19Six people, A, B, C, D, E, and F, deliver their presentations on six…
2025
19
Six people, A, B, C, D, E, and F, deliver their presentations on six different days from Monday to Saturday, not necessarily in the same order. Who delivers the presentation on Wednesday?
Statement I: C delivers the presentation immediately after A, but before B. Exactly two people deliver presentations between C and E. D delivers the presentation immediately before A. F delivers the presentation after D but before B. Statement II: More than two people deliver presentations after A. E delivers the presentation two days before B. C delivers the presentation after D. An equal number of people deliver presentations before F and after A. D delivers the presentation before A.
- A.
Data given in statement I alone is sufficient to answer
- B.
Data given in both statements I and II together are sufficient to answer
- C.
Data given in statement II alone is sufficient to answer
- D.
Data given in either statement I or statement II alone is sufficient to answer
- E.
Data given in both statements I and II together are not sufficient to answer
Show answer & explanation
Correct answer: C
Concept
In a data-sufficiency ordering puzzle, a statement is sufficient on its own only if its clues, used alone, force exactly one full day-by-day arrangement of all six people. If a statement's own clues are equally satisfied by two or more different arrangements that disagree on the day being asked about, that statement alone cannot answer the question — no matter how many facts it lists.
Testing Statement I
"D delivers the presentation immediately before A" and "C delivers the presentation immediately after A" force D, A and C into one fixed block of three consecutive days, always in that order.
"Exactly two people deliver presentations between C and E" means E's day is exactly three days away from C's day — either three days after C or three days before C.
Placing the D-A-C block on Monday-Tuesday-Wednesday forces E onto Saturday (three days after C); the remaining Thursday and Friday then go to F and B, and "F delivers after D but before B" fixes F on Thursday and B on Friday — a fully consistent arrangement with C presenting on Wednesday.
Placing the same D-A-C block one day later, on Tuesday-Wednesday-Thursday, instead forces E onto Monday (three days before C); the remaining Friday and Saturday then go to F and B, and "F delivers after D but before B" fixes F on Friday and B on Saturday — an equally consistent arrangement, but now A presents on Wednesday, not C.
Two different placements of the block, both allowed by every clue in Statement I, name two different people for Wednesday — so Statement I alone does not fix a single answer.
Testing Statement II
"More than two people deliver presentations after A" means at least three of the six days fall after A's day, so A can only be on the 1st, 2nd or 3rd day of the week; "D delivers the presentation before A" then rules out A being 1st, leaving A on the 2nd or 3rd day.
"An equal number of people deliver presentations before F and after A" ties F's day directly to A's day — the count of days before F must equal the count of days after A.
Taking A on the 2nd day: the equal-count clue then places F on the 5th day, and D (who is before A) takes the 1st day.
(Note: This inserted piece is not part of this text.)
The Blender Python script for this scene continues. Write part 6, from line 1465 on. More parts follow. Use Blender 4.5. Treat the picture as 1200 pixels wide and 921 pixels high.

Only the 3rd, 4th and 6th days remain for B, C and E; "E delivers the presentation two days before B" fits only one pairing among them, forcing E onto the 4th day and B onto the 6th day, which leaves C on the 3rd day — and "C delivers after D" holds true for this placement.
Taking A on the 3rd day instead: the equal-count clue places F on the 4th day, and D takes the 1st or 2nd day; but then no arrangement of the remaining days lets "E delivers two days before B" hold at all, so this branch yields no valid arrangement.
Only the branch with A on the 2nd day survives, and it survives as exactly one arrangement — so Statement II's own clues fix a single, complete day-by-day schedule.
Day | Person |
|---|---|
Monday | D |
Tuesday | A |
Wednesday | C |
Thursday | E |
Friday | F |
Saturday | B |
Cross-check
More than two people after A (Tuesday): Wednesday, Thursday, Friday and Saturday all fall after Tuesday — four people, more than two. Holds.
E (Thursday) is exactly two days before B (Saturday). Holds.
C (Wednesday) comes after D (Monday). Holds.
People before F (Friday) = Monday to Thursday = four; people after A (Tuesday) = Wednesday to Saturday = four — equal. Holds.
D (Monday) comes before A (Tuesday). Holds.
Every clue in Statement II is satisfied by exactly one arrangement, so Statement II alone is sufficient to answer the question — the presentation on Wednesday is delivered by C. Statement I alone is not sufficient, since its own clues fit two different arrangements that disagree on Wednesday's presenter.